Sinisgalli ben conosceva questi esempi. Ben intendeva quali vantaggi avrebbe comportato il “sapere unico”, cioè la fusione sinergica tra le culture umanistica e scientifica sulla scia dei grandi del passato e delle loro scuole. Il “poeta-ingegnere” era cosciente del suo compito e non si illudeva, pazientava, seminava lasciando attecchire, preparava il terreno per un futuro brillante. Utopia? Sì e no. Sì, se consideriamo che quel percorso si è a tratti interrotto, no se pensiamo che l’eredità sinisgalliana vive oggi più che mai. Come? Grazie a tante iniziative che lo ricordano riprendendo quell’esempio che credeva in un futuro diverso e migliore non soltanto per questo paese.

Sinisgalli e i giovani

Da dove ripartire? Dai giovani. Oggi come allora. Il linguaggio di Sinisgalli parlava ai fanciulli, li coinvolgeva: e fabbriche diventano occasione per fare scuola (e la scuola era il suo ambiente naturale; la cultura industriale entra nelle case e trasforma quel mondo rurale, che vive di tradizioni ma, da quel momento, con un occhio anche al progresso. Metafora di un’Italia conservatrice e innovatrice allo stesso tempo, non indebolita ma rafforzata dalla sua storia, unità di passato e presente. Il futuro non deve farci paura, ma deve diventare un’occasione per riproporci con rinnovato vigore nel panorama internazionale, con le nostre menti, le nostre peculiarità, la nostra identità culturale.
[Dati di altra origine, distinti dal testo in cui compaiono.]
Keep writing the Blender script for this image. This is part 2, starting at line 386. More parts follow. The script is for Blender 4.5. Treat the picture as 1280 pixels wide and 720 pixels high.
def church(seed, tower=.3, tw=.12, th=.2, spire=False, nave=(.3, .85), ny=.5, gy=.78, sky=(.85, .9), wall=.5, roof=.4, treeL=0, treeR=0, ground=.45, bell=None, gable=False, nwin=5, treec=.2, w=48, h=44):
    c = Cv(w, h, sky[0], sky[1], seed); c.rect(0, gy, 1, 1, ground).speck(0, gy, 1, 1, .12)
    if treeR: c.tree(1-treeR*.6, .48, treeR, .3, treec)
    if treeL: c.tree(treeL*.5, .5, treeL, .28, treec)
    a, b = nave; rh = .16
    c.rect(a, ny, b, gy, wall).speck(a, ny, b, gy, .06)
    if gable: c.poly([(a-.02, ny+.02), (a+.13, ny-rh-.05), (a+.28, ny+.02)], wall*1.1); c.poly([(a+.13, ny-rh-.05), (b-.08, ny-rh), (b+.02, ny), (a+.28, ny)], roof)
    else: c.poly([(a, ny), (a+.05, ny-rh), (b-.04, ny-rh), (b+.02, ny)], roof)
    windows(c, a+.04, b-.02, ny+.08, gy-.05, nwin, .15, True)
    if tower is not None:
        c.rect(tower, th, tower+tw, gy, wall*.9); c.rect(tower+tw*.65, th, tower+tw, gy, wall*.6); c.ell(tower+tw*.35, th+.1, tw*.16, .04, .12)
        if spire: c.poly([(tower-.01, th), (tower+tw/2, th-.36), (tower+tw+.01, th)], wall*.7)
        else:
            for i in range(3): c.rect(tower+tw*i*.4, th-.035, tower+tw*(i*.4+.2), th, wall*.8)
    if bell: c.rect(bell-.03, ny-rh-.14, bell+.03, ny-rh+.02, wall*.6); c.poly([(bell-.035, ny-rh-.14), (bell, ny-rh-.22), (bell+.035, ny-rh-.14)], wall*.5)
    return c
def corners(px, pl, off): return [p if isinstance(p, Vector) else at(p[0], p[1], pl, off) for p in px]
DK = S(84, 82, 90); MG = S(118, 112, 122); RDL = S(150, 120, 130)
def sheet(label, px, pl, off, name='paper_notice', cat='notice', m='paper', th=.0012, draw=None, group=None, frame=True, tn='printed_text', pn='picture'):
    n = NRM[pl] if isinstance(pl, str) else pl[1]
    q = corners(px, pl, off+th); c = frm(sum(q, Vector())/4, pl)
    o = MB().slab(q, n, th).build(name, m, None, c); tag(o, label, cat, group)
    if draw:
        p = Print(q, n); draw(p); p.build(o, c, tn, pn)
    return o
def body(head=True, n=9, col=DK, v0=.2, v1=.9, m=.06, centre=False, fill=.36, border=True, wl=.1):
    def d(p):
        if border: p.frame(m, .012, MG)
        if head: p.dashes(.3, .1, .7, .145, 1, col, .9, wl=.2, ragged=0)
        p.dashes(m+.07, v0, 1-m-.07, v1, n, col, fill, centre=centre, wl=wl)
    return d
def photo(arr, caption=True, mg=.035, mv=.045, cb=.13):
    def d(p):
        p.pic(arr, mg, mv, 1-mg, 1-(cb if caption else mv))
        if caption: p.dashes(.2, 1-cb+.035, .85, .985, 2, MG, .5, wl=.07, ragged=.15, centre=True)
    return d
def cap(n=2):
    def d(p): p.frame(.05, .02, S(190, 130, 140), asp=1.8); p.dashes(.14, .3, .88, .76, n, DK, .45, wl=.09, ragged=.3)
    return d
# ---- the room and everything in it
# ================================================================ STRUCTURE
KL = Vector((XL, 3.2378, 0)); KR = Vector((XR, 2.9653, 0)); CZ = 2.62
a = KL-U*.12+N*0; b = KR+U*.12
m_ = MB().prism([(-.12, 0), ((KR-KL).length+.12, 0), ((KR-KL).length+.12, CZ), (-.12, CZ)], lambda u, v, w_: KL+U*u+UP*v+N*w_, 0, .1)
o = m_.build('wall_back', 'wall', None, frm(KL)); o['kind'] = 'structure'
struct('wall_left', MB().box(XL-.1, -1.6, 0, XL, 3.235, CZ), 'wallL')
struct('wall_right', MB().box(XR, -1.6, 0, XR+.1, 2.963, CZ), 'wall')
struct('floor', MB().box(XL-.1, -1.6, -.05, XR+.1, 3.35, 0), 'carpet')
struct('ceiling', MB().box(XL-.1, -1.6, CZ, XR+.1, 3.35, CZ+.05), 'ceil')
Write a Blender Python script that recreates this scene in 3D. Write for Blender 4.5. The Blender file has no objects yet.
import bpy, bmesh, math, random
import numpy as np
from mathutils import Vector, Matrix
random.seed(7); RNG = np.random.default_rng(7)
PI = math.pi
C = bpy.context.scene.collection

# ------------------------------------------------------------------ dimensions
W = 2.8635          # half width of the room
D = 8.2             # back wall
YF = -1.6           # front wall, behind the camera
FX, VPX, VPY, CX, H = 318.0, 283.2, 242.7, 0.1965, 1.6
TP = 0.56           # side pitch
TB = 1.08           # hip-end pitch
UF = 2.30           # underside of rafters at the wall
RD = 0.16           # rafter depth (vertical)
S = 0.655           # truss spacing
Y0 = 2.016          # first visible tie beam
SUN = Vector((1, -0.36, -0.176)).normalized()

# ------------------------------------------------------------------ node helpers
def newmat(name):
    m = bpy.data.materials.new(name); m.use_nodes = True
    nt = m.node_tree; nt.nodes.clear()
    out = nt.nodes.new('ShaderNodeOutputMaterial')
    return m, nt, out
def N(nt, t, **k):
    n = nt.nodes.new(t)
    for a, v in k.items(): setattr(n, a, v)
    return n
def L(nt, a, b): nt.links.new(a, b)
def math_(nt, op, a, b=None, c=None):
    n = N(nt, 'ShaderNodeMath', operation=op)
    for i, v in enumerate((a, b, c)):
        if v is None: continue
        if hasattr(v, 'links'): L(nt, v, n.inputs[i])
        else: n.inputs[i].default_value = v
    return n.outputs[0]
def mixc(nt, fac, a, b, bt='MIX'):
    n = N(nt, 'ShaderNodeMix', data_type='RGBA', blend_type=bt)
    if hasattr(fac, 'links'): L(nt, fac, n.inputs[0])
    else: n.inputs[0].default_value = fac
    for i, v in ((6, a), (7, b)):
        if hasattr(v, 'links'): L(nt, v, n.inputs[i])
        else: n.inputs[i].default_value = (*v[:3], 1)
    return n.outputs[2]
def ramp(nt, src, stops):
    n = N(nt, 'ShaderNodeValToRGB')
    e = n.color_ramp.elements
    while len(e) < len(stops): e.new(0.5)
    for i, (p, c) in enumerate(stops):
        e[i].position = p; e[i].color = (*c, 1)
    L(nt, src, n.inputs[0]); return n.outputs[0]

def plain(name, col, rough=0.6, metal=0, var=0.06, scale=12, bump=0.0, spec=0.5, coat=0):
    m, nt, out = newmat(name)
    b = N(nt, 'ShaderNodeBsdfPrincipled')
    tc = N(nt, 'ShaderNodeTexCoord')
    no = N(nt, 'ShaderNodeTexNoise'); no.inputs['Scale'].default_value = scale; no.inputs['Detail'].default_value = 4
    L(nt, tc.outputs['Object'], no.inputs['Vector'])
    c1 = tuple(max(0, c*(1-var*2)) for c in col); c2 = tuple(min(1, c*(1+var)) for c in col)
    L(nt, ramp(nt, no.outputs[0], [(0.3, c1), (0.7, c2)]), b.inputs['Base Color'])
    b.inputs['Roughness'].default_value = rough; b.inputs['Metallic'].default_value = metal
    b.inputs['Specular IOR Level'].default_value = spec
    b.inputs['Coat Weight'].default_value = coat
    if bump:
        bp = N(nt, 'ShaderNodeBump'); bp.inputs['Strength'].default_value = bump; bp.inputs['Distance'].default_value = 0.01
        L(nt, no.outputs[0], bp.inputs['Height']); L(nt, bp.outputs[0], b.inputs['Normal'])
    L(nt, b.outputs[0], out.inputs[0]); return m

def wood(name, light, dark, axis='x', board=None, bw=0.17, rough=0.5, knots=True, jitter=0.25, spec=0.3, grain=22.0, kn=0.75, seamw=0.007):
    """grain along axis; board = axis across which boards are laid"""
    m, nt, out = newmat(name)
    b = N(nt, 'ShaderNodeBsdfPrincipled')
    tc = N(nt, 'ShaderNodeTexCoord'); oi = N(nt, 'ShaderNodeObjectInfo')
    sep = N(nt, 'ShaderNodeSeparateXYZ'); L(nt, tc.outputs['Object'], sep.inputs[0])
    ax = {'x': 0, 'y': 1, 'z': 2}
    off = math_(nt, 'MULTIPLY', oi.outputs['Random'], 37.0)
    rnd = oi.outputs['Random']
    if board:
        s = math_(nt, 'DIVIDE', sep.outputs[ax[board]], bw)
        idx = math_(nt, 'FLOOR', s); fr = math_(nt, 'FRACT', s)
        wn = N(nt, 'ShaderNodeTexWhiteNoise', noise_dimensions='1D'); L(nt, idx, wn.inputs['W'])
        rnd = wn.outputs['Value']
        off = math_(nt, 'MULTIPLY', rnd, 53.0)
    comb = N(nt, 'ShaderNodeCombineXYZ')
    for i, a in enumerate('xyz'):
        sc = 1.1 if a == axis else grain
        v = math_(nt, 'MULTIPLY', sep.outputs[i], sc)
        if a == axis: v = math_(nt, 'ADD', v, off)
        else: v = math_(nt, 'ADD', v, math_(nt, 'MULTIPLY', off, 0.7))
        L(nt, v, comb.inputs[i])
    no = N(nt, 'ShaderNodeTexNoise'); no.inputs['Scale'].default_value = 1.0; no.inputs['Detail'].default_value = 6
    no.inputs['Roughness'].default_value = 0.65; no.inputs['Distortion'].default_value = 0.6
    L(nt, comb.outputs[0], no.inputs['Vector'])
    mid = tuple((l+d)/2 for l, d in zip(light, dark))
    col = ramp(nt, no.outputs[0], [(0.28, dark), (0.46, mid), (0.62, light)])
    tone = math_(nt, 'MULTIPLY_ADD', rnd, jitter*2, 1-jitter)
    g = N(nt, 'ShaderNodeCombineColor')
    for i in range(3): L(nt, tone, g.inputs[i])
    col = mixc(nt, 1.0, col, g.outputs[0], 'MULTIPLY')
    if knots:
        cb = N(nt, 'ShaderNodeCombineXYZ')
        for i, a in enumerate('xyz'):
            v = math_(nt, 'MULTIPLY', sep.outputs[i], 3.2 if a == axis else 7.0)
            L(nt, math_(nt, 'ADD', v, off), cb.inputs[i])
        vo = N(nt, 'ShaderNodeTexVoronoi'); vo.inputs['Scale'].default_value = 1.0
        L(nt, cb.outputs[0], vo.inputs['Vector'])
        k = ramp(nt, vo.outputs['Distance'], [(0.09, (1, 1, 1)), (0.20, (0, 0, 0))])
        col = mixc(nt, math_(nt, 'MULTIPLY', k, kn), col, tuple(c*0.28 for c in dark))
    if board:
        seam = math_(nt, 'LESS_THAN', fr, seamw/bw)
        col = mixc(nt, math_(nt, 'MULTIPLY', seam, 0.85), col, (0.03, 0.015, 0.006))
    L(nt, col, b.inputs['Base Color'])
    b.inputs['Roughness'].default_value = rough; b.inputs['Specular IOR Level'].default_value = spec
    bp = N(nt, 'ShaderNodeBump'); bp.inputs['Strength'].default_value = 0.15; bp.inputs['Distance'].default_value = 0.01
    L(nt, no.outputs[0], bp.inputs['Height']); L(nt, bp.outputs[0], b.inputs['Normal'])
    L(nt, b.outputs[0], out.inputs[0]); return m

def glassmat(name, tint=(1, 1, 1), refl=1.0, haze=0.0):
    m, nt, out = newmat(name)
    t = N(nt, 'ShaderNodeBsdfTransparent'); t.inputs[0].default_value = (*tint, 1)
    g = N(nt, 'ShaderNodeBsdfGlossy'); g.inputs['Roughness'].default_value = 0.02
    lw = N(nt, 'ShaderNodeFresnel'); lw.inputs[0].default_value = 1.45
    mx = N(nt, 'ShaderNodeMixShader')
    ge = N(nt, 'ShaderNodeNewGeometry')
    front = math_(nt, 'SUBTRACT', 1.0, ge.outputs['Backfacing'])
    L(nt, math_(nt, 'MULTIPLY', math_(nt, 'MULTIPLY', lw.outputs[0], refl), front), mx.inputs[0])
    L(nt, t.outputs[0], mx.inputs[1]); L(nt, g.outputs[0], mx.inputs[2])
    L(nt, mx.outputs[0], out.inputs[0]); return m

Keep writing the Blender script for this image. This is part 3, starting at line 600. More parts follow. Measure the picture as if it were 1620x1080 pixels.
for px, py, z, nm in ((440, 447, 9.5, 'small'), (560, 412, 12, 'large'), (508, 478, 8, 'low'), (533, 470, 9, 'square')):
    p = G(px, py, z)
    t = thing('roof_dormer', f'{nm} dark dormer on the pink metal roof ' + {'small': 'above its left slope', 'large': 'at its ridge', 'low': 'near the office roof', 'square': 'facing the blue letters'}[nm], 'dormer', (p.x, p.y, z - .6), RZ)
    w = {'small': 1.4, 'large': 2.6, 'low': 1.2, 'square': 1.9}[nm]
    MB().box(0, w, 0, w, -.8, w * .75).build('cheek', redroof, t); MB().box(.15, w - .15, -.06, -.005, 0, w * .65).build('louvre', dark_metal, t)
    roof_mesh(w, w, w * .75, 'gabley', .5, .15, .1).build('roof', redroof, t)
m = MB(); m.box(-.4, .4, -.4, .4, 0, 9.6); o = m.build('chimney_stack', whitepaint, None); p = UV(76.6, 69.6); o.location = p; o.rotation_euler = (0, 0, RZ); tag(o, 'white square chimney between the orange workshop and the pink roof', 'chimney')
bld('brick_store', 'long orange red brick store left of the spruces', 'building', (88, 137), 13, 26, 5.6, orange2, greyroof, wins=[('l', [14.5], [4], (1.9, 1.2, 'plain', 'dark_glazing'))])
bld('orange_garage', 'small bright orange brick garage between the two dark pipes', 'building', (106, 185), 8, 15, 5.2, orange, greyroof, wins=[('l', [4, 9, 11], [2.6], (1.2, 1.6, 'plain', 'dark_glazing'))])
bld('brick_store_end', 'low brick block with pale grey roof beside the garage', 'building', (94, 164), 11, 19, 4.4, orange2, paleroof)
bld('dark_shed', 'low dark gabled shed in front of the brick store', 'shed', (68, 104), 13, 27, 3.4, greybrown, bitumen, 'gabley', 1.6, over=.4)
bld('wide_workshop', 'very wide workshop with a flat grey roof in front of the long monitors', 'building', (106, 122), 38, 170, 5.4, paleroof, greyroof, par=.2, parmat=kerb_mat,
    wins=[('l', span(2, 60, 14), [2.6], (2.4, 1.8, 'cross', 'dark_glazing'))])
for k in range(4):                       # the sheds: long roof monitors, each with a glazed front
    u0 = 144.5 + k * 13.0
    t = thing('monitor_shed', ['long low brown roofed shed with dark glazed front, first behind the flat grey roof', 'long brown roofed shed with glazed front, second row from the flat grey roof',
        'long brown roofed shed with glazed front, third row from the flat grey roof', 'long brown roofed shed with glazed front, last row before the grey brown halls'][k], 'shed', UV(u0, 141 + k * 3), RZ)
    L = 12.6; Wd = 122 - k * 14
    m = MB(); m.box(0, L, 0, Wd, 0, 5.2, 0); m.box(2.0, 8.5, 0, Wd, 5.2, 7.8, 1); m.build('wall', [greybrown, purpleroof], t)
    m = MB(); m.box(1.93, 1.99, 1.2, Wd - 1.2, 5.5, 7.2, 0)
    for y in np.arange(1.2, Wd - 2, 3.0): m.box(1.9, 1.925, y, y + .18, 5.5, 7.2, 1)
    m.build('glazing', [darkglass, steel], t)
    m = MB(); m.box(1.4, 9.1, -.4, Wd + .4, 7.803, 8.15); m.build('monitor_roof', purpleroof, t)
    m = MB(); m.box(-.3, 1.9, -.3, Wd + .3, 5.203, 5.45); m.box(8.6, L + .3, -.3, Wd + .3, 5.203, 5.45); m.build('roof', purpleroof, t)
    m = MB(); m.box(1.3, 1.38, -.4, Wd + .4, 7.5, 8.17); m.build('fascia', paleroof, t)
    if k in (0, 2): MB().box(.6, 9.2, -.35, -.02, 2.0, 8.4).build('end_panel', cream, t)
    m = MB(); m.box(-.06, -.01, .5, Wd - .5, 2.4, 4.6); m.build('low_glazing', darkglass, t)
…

La speranza riposta nelle nuove generazioni, il sapere unico, il coinvolgimento di tutti sono sempre temi attuali, ancora dibattuti nonostante siano passati anni… tanti, tanti anni.

Oggi i suoi figli, i suoi nipoti, sono cresciuti e portano avanti la sua eredità! Una sola cultura, un paese libero e progredito, guida dell’Europa unita, dalla prima Civiltà delle Macchine alla nuova Civiltà delle Macchine (rieditata da Fondazione Leonardo dal 2019) nel segno di Leonardo Sinisgalli!

Buon compleanno ingegnere, grande pensatore!

Risorgerò fra tre anni o tre secoli tra raffiche di grandine nel mese di giugno.